I started at a rented house with an old two stall garage that I had to share with the people in the other 1/2 of the house. My car barely fit in it, I was 19.

6 months later we bought a house with no garage at all (it was what we could afford). About a year later I started renting a 2 car garage several blocks from our home. As expected, it didn't take long to fill it with "stuff". About a year later, I rented a 4 stall garage (it was 20' deep and 36' wide), and farther from home then the last garage was. I ran a dirt track car out of that garage, and filled 3 stalls of it of it with stuff needed to run the race car.
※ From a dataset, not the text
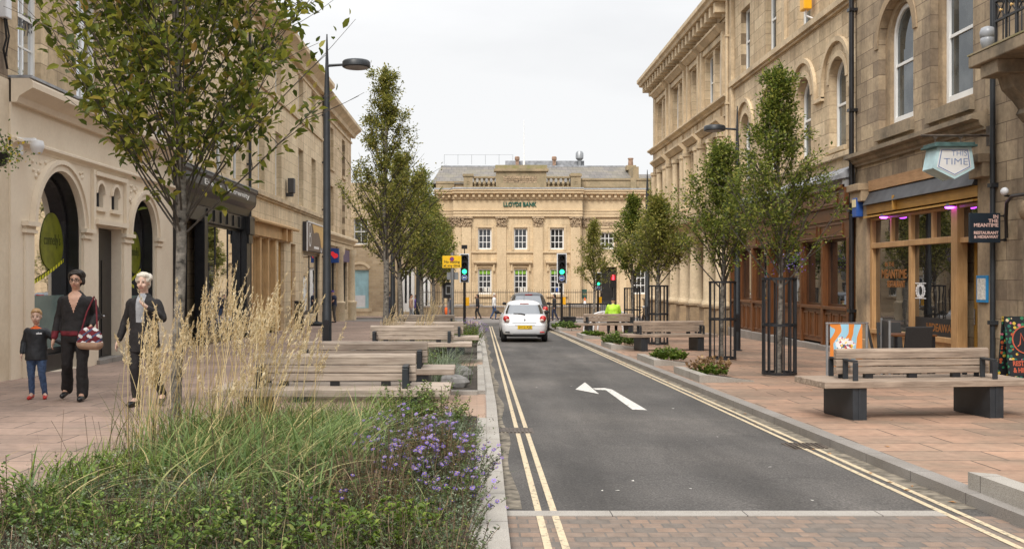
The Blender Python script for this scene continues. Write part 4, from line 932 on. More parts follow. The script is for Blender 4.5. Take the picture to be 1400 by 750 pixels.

At about 26yo, we bought a house in the country with a 26 x 36 garage. The race car and its tag along stuff occupied the whole garage. The cars my wife and I drove sat outside, but the place had a lot of space I could park parts cars on. At one point I had 13 cars and trucks I was parting out, 4 cars and trucks licensed we were driving, and the race car and its stuff in the garage. We lived there for 16 years. Towards the end of that time, the race car was replaced with parts removed from the parted cars, our personal cars still sat outside, the garage was full.

Then I started my welding shop and rented a 36 x 36 building back in town (still had all the stuff at home in the country). Three years later I rented a larger 40' x 60' building to house my welding shop. That building filled up pretty fast, but a lot of the stuff was not my stuff, it was customer stuff. I finally figured that out when we moved back into town to a house with a 24 x 30 garage, and all the stuff at the house in the country had to be dwindled down to fit into the garage in town, and any spare space at my welding shop. That was not a fun time. At the time, I had to split 10 car trailer loads of parts between the house and my welding shop, and I ended up scrapping 6,600lbs of Mopar motors, transmissions, and a huge assortment of other Mopar parts I didn't have room for.

Two years after that, we sold that house and moved to our current location. This place is zoned for business, and the plan was to move the welding shop here. The issue is, there is one 24 x 24 garage, with another 24 x 24 garage under the 1st garage (a double decker 24' x 24' garage). Here everything except licensed vehicles had to be under cover. The stuff in the 40 x 60 building, and the stuff crammed into the 24' x 30' garage had to fit into those two garages, plus there had to be space to actually work on stuff inside the upper garage. Another major down sizing. This was was much worse, because this was all the "good stuff". I moved the welding shop to the current house 6 months after we bought it.

This current place has a nice flat side yard. The original plan was to put a 40' x 40' building (the size I determined was the correct size for my needs, remember I already had a 40 x 60 that housed a lot of other peoples stuff, and I was not doing that again) on that side yard. It would have to meet current building codes, and it would have to be a turn key set up (I was working long hours in the welding shop, and a building builder I am not). That turn key 40' x 40' building in the year 2,000 was over $50 grand. Money I did not have just after buying the property. When the economy tanked in 2006 (around here), I was pretty happy I was not on the hook for that additional $50 grand. The building was not built, and at this point won't be while I'm alive.

i see lots of guys here telling others that they should build a building 2x what they think is big enough. 30 years ago I would have agreed, but these days I'm not so sure. After having to go through two large building downsizes a few years apart, I can tell you it is a lot harder to sell off or give stuff away then it is to not buy it in the 1st place. If you don't have the space to put it, its a very good reason not to spend your money on it Build the building you think is the size you need, then don't buy what you don't have space for.

Just read what these guys are saying, you will keep buying stuff until you run out of space, then you build a bigger building so you can buy more stuff. Don't get caught up in that mad cycle. When you get to the point your collection has to (or should) go away, its very hard to watch it go, and could be even harder if you have to make it go away and it seems like no one wants it. There is a very big difference between what you need and what you want. Build a building based on what you need, not on what you think you might want. There is nothing wrong with building what you can afford to start with, then adding more if you NEED it.